Recently, we compiled a primer on the various legislative responses to facial recognition currently percolating at all levels of government. Since then, facial recognition, especially law enforcement use-cases, has received increased scrutiny as part of the ongoing national conversation about racial justice and police reform. Last week, major vendors Microsoft, IBM, and Amazon all announced cancellations or moratoria to their sale of facial recognition capabilities to police departments in the United States. It is clear we are in the midst of a long overdue public reckoning with trade-offs involved with the technology.
Facial Recognition Infographic 1 page (1)
With this infographic, we hope to enrich this discourse by visualizing some of the many permutations a facial recognition query can take. The infographic displays how various sectors have deployed the technology, classifying facial recognition queries along several dimensions identified from available research and reporting on key use-cases.
While the use-cases are all real-world deployments of facial recognition (which you can find linked at the top of each column), the descriptions are meant to be illustrative, rather than comprehensive.
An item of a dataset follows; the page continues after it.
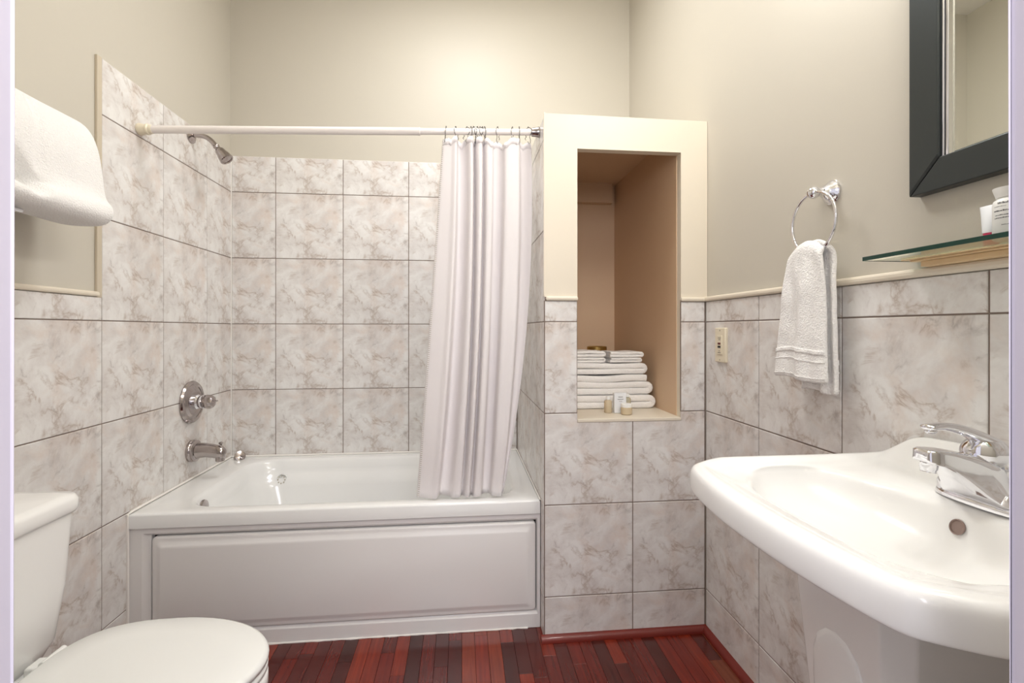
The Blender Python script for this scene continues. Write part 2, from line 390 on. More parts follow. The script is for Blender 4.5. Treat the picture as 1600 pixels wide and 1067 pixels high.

The categorizations we present here pull from what is publicly known about the most high-profile facial recognition deployments.
The goal of this document is to highlight the range of facial recognition uses, rather than to definitively catalogue them all. For instance, though we highlight just three law enforcement uses of facial recognition here, Georgetown Law’s Center on Privacy & Technology highlighted ten unique law enforcement use-cases in their own risk assessment framework.
Realistically, entities operationalize facial recognition tools on an individual basis and in many cases are not required to transparently share the details of their deployment. As such, we cannot ascertain whether our categorizations hold true for every entity within a category or use-case. Nevertheless, we believe this infographic is a helpful first step towards conceptualizing the array of facial recognition deployments currently in operation across various segments of society, leaving room for future developments within the space.